The search text interpreter will try to split up your query into words that are separated by a blank character (' '). Every word counts as a separate criterion. E.g., the query {Hello, Bob} will result in a search for the criteria "Hello," and "Bob", independently.

But what if I want to search for something that contains a space character, e.g. "2015-05-27 20:34" or "Layer IV"? In this case, wrap your connected phrase into quotation marks (") - the search text interpreter will handle it as a single criterion. Example: {Chuck "He who needs no nickname" Norris} will result into three criteria (one of them being the phrase "He who needs no nickname").

Dates and times

Input format

All around the world, people tend to write dates and times in all different manners imaginable. Our free text search is not intelligent enough to recognize them all though. Therefore, one simple format is provided:

Year-Month-Day Hour:Minute:Second

Example: 2015-05-27 20:46:21

You can also specify date only or time only. Also, you do not need to provide the seconds. In a more precise manner, the format is:

[y-M-d] [H:m[:s]]

IC Hint square.pngIf you want to search for a date and a time (in one criterion), then make sure you put the date-time into quotes ("). Else, the date and the time will be searched for separately - possibly decreasing the result quality.

Search behaviour

If you specify a search date, you probably don't mean a moment in time exactly that millisecond, but rather something like "on that day" or "during this hour". Therefore, the free text search will always search for the time span you didn't specify concretely. E.g., if you search for "2015-05-27", every result containing dates for this day will be found.

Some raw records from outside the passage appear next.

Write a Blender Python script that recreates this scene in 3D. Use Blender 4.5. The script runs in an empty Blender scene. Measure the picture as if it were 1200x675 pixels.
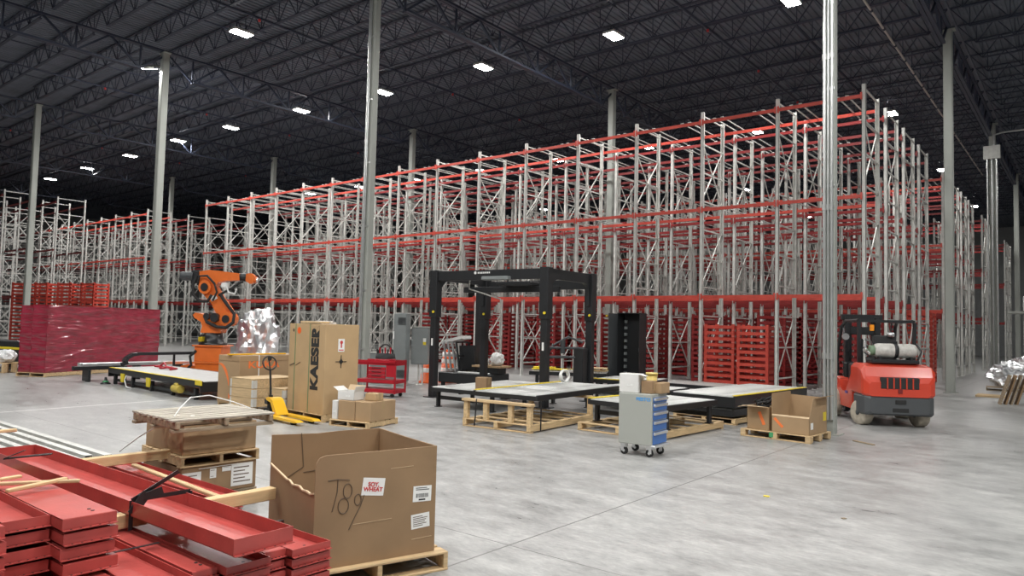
import bpy, math, random
from mathutils import Vector, Matrix, noise
random.seed(7)
SC = bpy.context.scene
COL = SC.collection
PI = math.pi

# ---------------------------------------------------------------- camera
cd = bpy.data.cameras.new('camera'); cam = bpy.data.objects.new('camera', cd); COL.objects.link(cam)
cd.sensor_width = 36.0; cd.lens = 846.0 / 1200.0 * 36.0; cd.clip_end = 400
_R = Vector((0.7788, 0.6271, 0.0))
F_ = 846.0
L_ = Vector((-1050, -19.5, F_)).normalized(); Rr = Vector((683, -61.5, F_)).normalized()
xw = -L_; yw = (Rr - xw * Rr.dot(xw)).normalized(); zw = xw.cross(yw)
if zw.y < 0: zw = -zw
right = Vector((xw.x, yw.x, zw.x)); up = Vector((xw.y, yw.y, zw.y)); fwd = Vector((xw.z, yw.z, zw.z))
m4 = Matrix(((right.x, up.x, -fwd.x, 0), (right.y, up.y, -fwd.y, 0), (right.z, up.z, -fwd.z, 2.0), (0, 0, 0, 1)))
cam.matrix_world = m4
SC.camera = cam
# ---------------------------------------------------------------- world, exposure
w = bpy.data.worlds.new('world'); SC.world = w; w.use_nodes = True
w.node_tree.nodes['Background'].inputs[0].default_value = (0.55, 0.6, 0.7, 1)
w.node_tree.nodes['Background'].inputs[1].default_value = 0.05
SC.view_settings.view_transform = 'Standard'; SC.view_settings.look = 'None'
SC.view_settings.gamma = 1; SC.view_settings.use_curve_mapping = False
SC.view_settings.exposure = 0.28
LAMP_W = 700.0; LAMP_COL = (1.0, 0.995, 0.965)

# ---------------------------------------------------------------- materials
MATS = {}
def mat(name, col, rough=0.6, metal=0.0, var=0.0, scale=4.0, bump=0.0, bscale=30.0, coat=0.0, emit=None, col2=None, stretch=(1, 1, 1), rvar=0.0, detail=4, coord='Object'):
    if name in MATS: return MATS[name]
    m = bpy.data.materials.new(name); m.use_nodes = True; nt = m.node_tree; N = nt.nodes; K = nt.links
    b = N['Principled BSDF']
    b.inputs['Base Color'].default_value = (*col, 1); b.inputs['Roughness'].default_value = rough; b.inputs['Metallic'].default_value = metal
    b.inputs['Coat Weight'].default_value = coat; b.inputs['Coat Roughness'].default_value = 0.12
    if emit:
        b.inputs['Emission Color'].default_value = (*col, 1); b.inputs['Emission Strength'].default_value = emit
    if var or bump or rvar:
        tc = N.new('ShaderNodeTexCoord'); mp = N.new('ShaderNodeMapping'); mp.inputs['Scale'].default_value = stretch
        K.new(tc.outputs[coord], mp.inputs['Vector'])
    if var or rvar:
        nz = N.new('ShaderNodeTexNoise'); nz.inputs['Scale'].default_value = scale; nz.inputs['Detail'].default_value = detail
        K.new(mp.outputs[0], nz.inputs['Vector'])
        cr = N.new('ShaderNodeMapRange'); cr.inputs['From Min'].default_value = 0.3; cr.inputs['From Max'].default_value = 0.7
        K.new(nz.outputs['Fac'], cr.inputs['Value'])
    if var:
        mx = N.new('ShaderNodeMix'); mx.data_type = 'RGBA'
        c2 = col2 or tuple(max(0, c * (1 - var)) for c in col)
        mx.inputs[6].default_value = (*col, 1); mx.inputs[7].default_value = (*c2, 1)
        K.new(cr.outputs[0], mx.inputs[0]); K.new(mx.outputs[2], b.inputs['Base Color'])
    if rvar:
        r2 = N.new('ShaderNodeMapRange'); r2.inputs['To Min'].default_value = rough - rvar; r2.inputs['To Max'].default_value = rough + rvar
        K.new(cr.outputs[0], r2.inputs['Value']); K.new(r2.outputs[0], b.inputs['Roughness'])
    if bump:
        nb = N.new('ShaderNodeTexNoise'); nb.inputs['Scale'].default_value = bscale; nb.inputs['Detail'].default_value = 3
        K.new(mp.outputs[0], nb.inputs['Vector'])
        bp = N.new('ShaderNodeBump'); bp.inputs['Strength'].default_value = bump; bp.inputs['Distance'].default_value = 0.03
        K.new(nb.outputs['Fac'], bp.inputs['Height']); K.new(bp.outputs[0], b.inputs['Normal'])
    MATS[name] = m; return m

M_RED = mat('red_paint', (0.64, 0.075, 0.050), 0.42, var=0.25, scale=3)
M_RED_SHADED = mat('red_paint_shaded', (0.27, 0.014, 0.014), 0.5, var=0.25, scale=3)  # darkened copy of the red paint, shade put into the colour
M_CHAN = mat('red_channel_paint', (0.46, 0.072, 0.062), 0.36, var=0.25, scale=4, bump=0.05, bscale=40)
M_GALV = mat('galvanised_steel', (0.66, 0.655, 0.62), 0.5, 0.12, var=0.2, scale=6)
M_GALVC = mat('painted_column', (0.40, 0.415, 0.38), 0.45, 0.1, var=0.2, scale=2.5, stretch=(1, 1, .3))
M_CONDUIT = mat('steel_conduit', (0.62, 0.63, 0.62), 0.28, 0.75, var=0.15, scale=5)
M_DECK = mat('roof_deck', (0.175, 0.195, 0.24), 0.55, 0.3, var=0.3, scale=1.2)
M_JOIST = mat('joist_paint', (0.038, 0.047, 0.078), 0.5, 0.1, var=0.2, scale=3)
M_PIPE = mat('pale_pipe', (0.55, 0.50, 0.46), 0.5)
M_BLK = mat('black_powder_coat', (0.018, 0.019, 0.021), 0.38)
M_BLKM = mat('black_matt', (0.022, 0.022, 0.023), 0.7)
M_DKG = mat('dark_grey_metal', (0.065, 0.07, 0.075), 0.5, 0.2)
M_RUB = mat('black_rubber', (0.02, 0.02, 0.02), 0.75)
M_TYRE = mat('cream_tyre', (0.52, 0.46, 0.37), 0.7, var=0.35, scale=8)
M_WOOD = mat('raw_pine', (0.66, 0.47, 0.26), 0.7, var=0.3, scale=5, stretch=(.6, 6, 6), bump=0.1, bscale=30)
M_WOODY = mat('raw_pine_lengthwise', (0.70, 0.50, 0.27), 0.7, var=0.3, scale=5, stretch=(6, .6, 6), bump=0.1, bscale=30)
M_WOODD = mat('weathered_pallet_wood', (0.40, 0.31, 0.21), 0.8, var=0.45, scale=5, stretch=(.6, 6, 6), bump=0.15, bscale=30)
M_CARD = mat('cardboard', (0.40, 0.265, 0.145), 0.75, var=0.12, scale=2.5)
M_CARDL = mat('light_cardboard', (0.50, 0.34, 0.18), 0.75, var=0.12, scale=2.5)
M_CARDD = mat('brown_cardboard', (0.315, 0.20, 0.108), 0.75, var=0.16, scale=3)
M_CARDE = mat('cardboard_edge', (0.58, 0.43, 0.27), 0.8)
M_TAPE = mat('packing_tape', (0.42, 0.30, 0.17), 0.25)
M_WHITE = mat('white_paper', (0.80, 0.80, 0.78), 0.6)
M_WCARD = mat('white_carton', (0.72, 0.71, 0.69), 0.6, var=0.08)
M_INK = mat('black_ink', (0.02, 0.02, 0.02), 0.6)
M_MARK = mat('marker_ink', (0.12, 0.08, 0.05), 0.6)
M_RINK = mat('red_ink', (0.55, 0.05, 0.05), 0.6)
M_ORINK = mat('orange_ink', (0.85, 0.20, 0.05), 0.6)
M_GSTRAP = mat('green_strap', (0.12, 0.22, 0.10), 0.4)
M_YEL = mat('safety_yellow', (0.80, 0.62, 0.03), 0.4)
M_YELJ = mat('pallet_jack_yellow', (0.82, 0.46, 0.02), 0.35)
M_ORG = mat('robot_orange', (0.80, 0.17, 0.025), 0.38, var=0.12, scale=3)
M_FORK = mat('forklift_red', (0.62, 0.060, 0.030), 0.25, coat=0.4, var=0.08, scale=2)
M_CWT = mat('forklift_grey', (0.075, 0.08, 0.085), 0.5)
M_TANK = mat('gas_tank_white', (0.62, 0.60, 0.56), 0.45, var=0.35, scale=12)
M_FGREY = mat('cabinet_grey', (0.36, 0.37, 0.34), 0.4)
M_ENC = mat('enclosure_grey', (0.23, 0.25, 0.25), 0.42, var=0.1)
M_BLUE = mat('drawer_blue', (0.05, 0.16, 0.46), 0.4)
M_LBLUE = mat('logo_blue', (0.06, 0.33, 0.72), 0.4)
M_ALU = mat('brushed_aluminium', (0.72, 0.73, 0.74), 0.3, 0.8)
M_ROLL = mat('roller_steel', (0.56, 0.56, 0.54), 0.38, 0.3, var=0.35, scale=5)
M_FOIL = mat('crinkled_foil', (0.82, 0.83, 0.84), 0.32, 0.9, bump=0.35, bscale=4)
M_TOOL = mat('tool_red', (0.42, 0.012, 0.025), 0.35)
M_BARREL = mat('traffic_orange', (0.85, 0.13, 0.02), 0.5)
M_REFL = mat('reflective_white', (0.85, 0.83, 0.80), 0.4)
M_WALL = mat('wall_panel', (0.42, 0.43, 0.43), 0.7, var=0.1)
M_STRAP = mat('white_strap', (0.75, 0.75, 0.73), 0.4)
M_LAMP = mat('lamp_glass', (1.0, 0.99, 0.97), 0.4, emit=60.0)
M_PLAST = mat('clear_plastic_film', (0.75, 0.76, 0.76), 0.2, var=0.1, bump=0.8, bscale=9)
M_GRN = mat('green_paint', (0.06, 0.30, 0.12), 0.5)
M_SLATE = mat('dark_channel_steel', (0.10, 0.035, 0.04), 0.45)

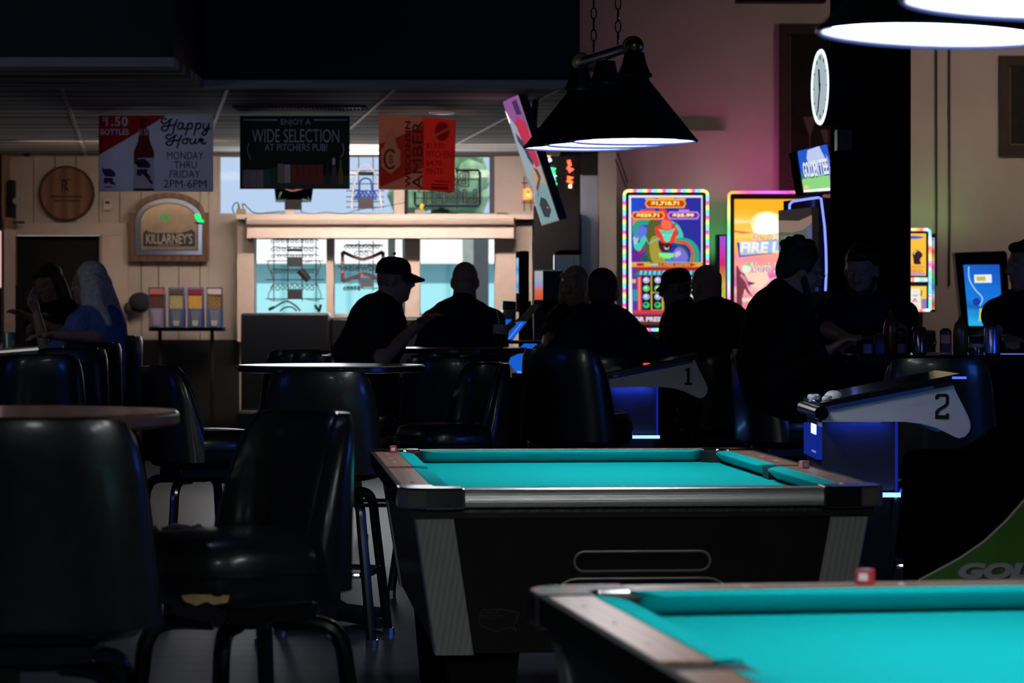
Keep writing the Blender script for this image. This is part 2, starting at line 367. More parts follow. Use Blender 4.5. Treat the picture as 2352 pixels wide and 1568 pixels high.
# back wall: plaster on the right, board cladding on the left
mb = MB(); WB(mb, 1285, 2570, -10, 340); WB(mb, 1376, 2570, 340, 1058)
WB(mb, 1140, 1240, 330, 1058); WB(mb, 1240, 1376, 600, 1058)
struct(mb, 'wall_back', M['wallr'])
mb = MB(); WB(mb, 500, 1140, 490, 548); WB(mb, 500, 1140, 722, 1058); WB(mb, 500, 584, 548, 722); WB(mb, 478, 500, 340, 1058); WB(mb, 1136, 1140, 340, 722)
struct(mb, 'wall_back_window', M['wall'])
mb = MB(); gaps = [-2, 78, 127, 175, 228, 276, 325, 365, 411, 460, 480]
for a, b in zip(gaps, gaps[1:]):
    if b <= 28: continue
    WB(mb, a+1.0, b-1.0, 356, 535 if a < 228 else 781, 24.975, 25.0)
struct(mb, 'wall_back_boards', M['shiplap'])
mb = MB(); WB(mb, -20, 480, 340, 538, 25.0, 25.2); WB(mb, 237, 480, 538, 781, 25.0, 25.2); struct(mb, 'wall_back_backing', M['groove'])
mb = MB(); WB(mb, 237, 550, 780, 1058, 24.95, 25.2); WB(mb, -20, 30, 538, 1058, 24.95, 25.2); struct(mb, 'wall_back_wainscot', M['wains'])
# black doorway with white casing
t = thing('door_1', 'black doorway with white head casing in the board wall', 'door', P(133, 1058, 25)); t['kind'] = 'structure'
mb = MB(); mb.boxb(X(30, 25), X(236, 25), 25.06, 25.12, 0, Z(541, 25)); mb.build('door_leaf', M['black'], t, smooth=False, off=t.location)
mb = MB(); mb.boxb(X(26, 25), X(295, 25), 24.93, 25.0, Z(541, 25), Z(513, 25)); mb.build('head_casing', M['trim'], t, smooth=False, off=t.location)
mb = MB(); mb.boxb(X(236, 25), X(296, 25), 24.94, 25.0, Z(781, 25), Z(541, 25)); mb.build('side_casing', M['trim'], t, smooth=False, off=t.location)
# clerestory windows
def window(i, u0, u1, v0, v1, bars, fm, label, y=25.1, fr=4):
    t = thing('window_%d' % i, label, 'window', P((u0+u1)/2, v1, y)); t['kind'] = 'structure'
    mb = MB(); WB(mb, u0, u1, v0, v1, y, y+.006); mb.build('pane', M['glass'], t, smooth=False, off=t.location)
    mb = MB(); WB(mb, u0, u1, v0, v0+fr, y-.05, y+.05); WB(mb, u0, u1, v1-fr, v1, y-.05, y+.05); WB(mb, u0, u0+fr, v0, v1, y-.05, y+.05); WB(mb, u1-fr, u1, v0, v1, y-.05, y+.05)
    for a, b in bars: WB(mb, a, b, v0, v1, y-.07, y+.07)
    mb.build('window_frame', fm, t, smooth=False, off=t.location)
window(1, 500, 906, 356, 492, [], M['trim'], 'high clerestory window behind the black banner, pale sky in it', fr=3)
window(2, 934, 1138, 356, 492, [(1124, 1138)], M['navy2'], 'high clerestory window behind the red banner with trees outside', fr=3)
mb = MB(); WB(mb, 906, 930, 340, 492, 24.98, 25.2); struct(mb, 'trim_5', M['trim'])
mb = MB(); WB(mb, 929, 935, 340, 492, 24.98, 25.2); struct(mb, 'trim_6', M['black'])
window(3, 583, 751, 546, 720, [], M['trim'], 'lower window pane with the scripted neon sign, nearest the board wall', fr=2)
window(4, 764, 932, 546, 722, [], M['trim'], 'lower window pane behind the person in the cap', fr=2)
window(5, 962, 1137, 546, 722, [], M['trim'], 'lower window pane behind the bald person', fr=2)
# window surround: posts, ledge, roller valance
mb = MB(); WB(mb, 545, 583, 500, 784, 24.72, 25.0, 24.72); WB(mb, 1138, 1222, 500, 800, 24.72, 25.0, 24.72); struct(mb, 'trim_7', M['trim'])
mb = MB(); WB(mb, 750, 766, 545, 730, 24.85, 25.05, 24.85); struct(mb, 'trim_8', M['trim'])
mb = MB(); WB(mb, 931, 964, 545, 730, 24.85, 25.05, 24.85); struct(mb, 'trim_9', M['trim'])
mb = MB(); WB(mb, 543, 1224, 492, 503, 24.55, 25.0, 24.55); struct(mb, 'trim_10', M['trim'])
t = thing('roller_blind', 'rolled cream blind with a valance above the lower windows', 'blind', P(873, 520, 24.5))
mb = MB(); pts = [(24.70, Z(500, 24.4)), (24.46, Z(501, 24.4)), (24.42, Z(506, 24.4)), (24.44, Z(514, 24.4)), (24.52, Z(519, 24.4)), (24.48, Z(524, 24.4)), (24.46, Z(546, 24.4)), (24.49, Z(546, 24.4)), (24.55, Z(522, 24.4)), (24.70, Z(519, 24.4))]
mb.prism(pts, X(567, 24.46), X(1180, 24.46), lambda y, z, x: (x, y, z)); mb.build('valance', M['trim'], t, off=t.location, smooth=False)
mb = MB(); WB(mb, 563, 567, 500, 549, 24.44, 24.72, 24.46); mb.build('bracket', M['groove'], t, off=t.location, smooth=False)
mb = MB(); WB(mb, 1180, 1184, 500, 549, 24.44, 24.72, 24.46); mb.build('bracket', M['groove'], t, off=t.location, smooth=False)
# column, pilaster, conduits
struct(MB().boxb(X(1925, 16), X(2092, 16), 16, 16.4, 0, HC), 'column', mat('black_column_paint', (.006,.006,.008), .9, noise=.2, spec=0.))
struct(MB().boxb(X(1376, 24.6), X(1416, 24.6), 24.6, 25.0, 0, Z(345, 24.6)), 'trim_11', M['wallr'])
for i, u in enumerate((2151, 2181)):
    struct(MB().tube([(X(u, 24.97), 24.97, 1.5), (X(u, 24.97), 24.97, HC)], .009, 6), 'trim_%d' % (12+i), M['groove'])
struct(MB().boxb(X(1340, 24.8), X(1672, 24.8), 24.86, 25.0, Z(304, 24.86), Z(300, 24.86)), 'trim_14', M['wallr'])
struct(MB().boxb(X(1690, 24), X(1895, 24), 23.9, 24.1, Z(6, 24), HC), 'trim_15', M['black'])
# dark window with neon, beside the pilaster
t = thing('window_6', 'dark narrow window hung with neon signs beside the pilaster', 'window', P(1290, 470, 25.1)); t['kind'] = 'structure'
mb = MB(); WB(mb, 1240, 1340, 340, 470, 25.12, 25.2); mb.build('window_frame', M['black'], t, off=t.location, smooth=False)
mb = MB(); WB(mb, 1240, 1376, 470, 600, 25.0, 25.2); WB(mb, 1336, 1376, 340, 404, 24.9, 25.2); mb.build('apron', M['black'], t, off=t.location, smooth=False)
mb = MB(); WB(mb, 1333, 1376, 402, 800, 24.92, 24.98); o = mb.build('steel_panel', M['steel'], smooth=False); tag(o, 'tall narrow brushed steel sheet beside the pilaster', 'panel')
mb = MB(); WB(mb, 1226, 1332, 472, 800, 24.3, 24.7, 24.3); o = mb.build('vending_machine', M['black'], smooth=False, bevel=.01); tag(o, 'tall black unlit vending machine beside the window surround', 'machine')
# exterior
struct(MB().boxb(-14, 14, 25.2, 50, -.12, 0), 'ground_outside', mat('grey_asphalt', (.28,.28,.28), .9, noise=.2, nscale=20))
mt = banded('teal_corrugated', (.20,.55,.57), (.34,.72,.74), (1,0,0), 2.6, .6, .15, 3, .05, bump=.2)
t = thing('neighbouring_building', 'white and teal clad building across the street, seen through the windows', 'building', (-1.5, 34, 0))
MB().boxb(-7, 6, 34, 34.3, 0, Z(598, 34)).build('metal_cladding', mt, t, off=t.location, smooth=False)
MB().boxb(-7, 6, 33.9, 34.3, Z(600, 34), Z(500, 34)).boxb(-7, 6, 33.8, 34.3, Z(606, 34), Z(598, 34)).build('white_fascia', mat('white_fascia_paint', (.88,.87,.84), .7, noise=.03), t, off=t.location, smooth=False)
for u0, u1, c in ((891, 906, (.05,.075,.07)), (924, 934, (.04,.06,.06)), (1062, 1086, (.30,.36,.34)), (1087, 1122, (.055,.07,.08))):
    m = mat('post_paint', c, .6, noise=.1); o = MB().boxb(X(u0, 28), X(u1, 28), 28, 28.2, 0, Z(500, 28)).build('porch_post', m, smooth=False)
    tag(o, {891: 'dark porch post outside, behind the cap and nearer the bow tie sign', 924: 'thin dark porch post outside against the wide cream mullion', 1062: 'pale grey green porch post outside behind the bald head', 1087: 'broad slate porch post outside, nearest the steel panel'}[u0], 'post')
rt = random.Random(3); t = thing('tree', 'green tree outside behind the red banner', 'tree', P(1010, 715, 38))
mb = MB()
for k in range(60):
    mb.ball((P(rt.uniform(940, 1090), rt.uniform(345, 455), 38+rt.uniform(-.6, .6))), rt.uniform(.12, .3), 6)
mb.build('foliage', mat('tree_leaves', (.22,.38,.20), .9, noise=.5, nscale=4), t, off=t.location)
MB().tube([P(1015, 940, 38), P(1010, 440, 38)], .12, 8).build('trunk', M['cab'], t, off=t.location)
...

Also, a pure text search for your input will be done additionally. By the way, this means that you also can specify dates the way your UBIK objects do, because it might match at text-level even without the search understanding your date input.



Numbers

Numbers can be entered depending on your locale (e.g. using a comma instead of a point for the decimal separator). Your device must be configured for that locale though, or the search will assume your locale and culture wrong.

However, all numeric input is also searched for as pure text.

Boolean values

The search recognizes the words "True" and "False" as boolean values. A pure text search is done as well.

Text (Strings)

All text input is also searched for without modification. This includes occurences of a text in a Geo specification (lat/long/alt).

The only thing you can't search for currently are UUID/Guid criteria (but you probably don't want to enter one by hand anyway).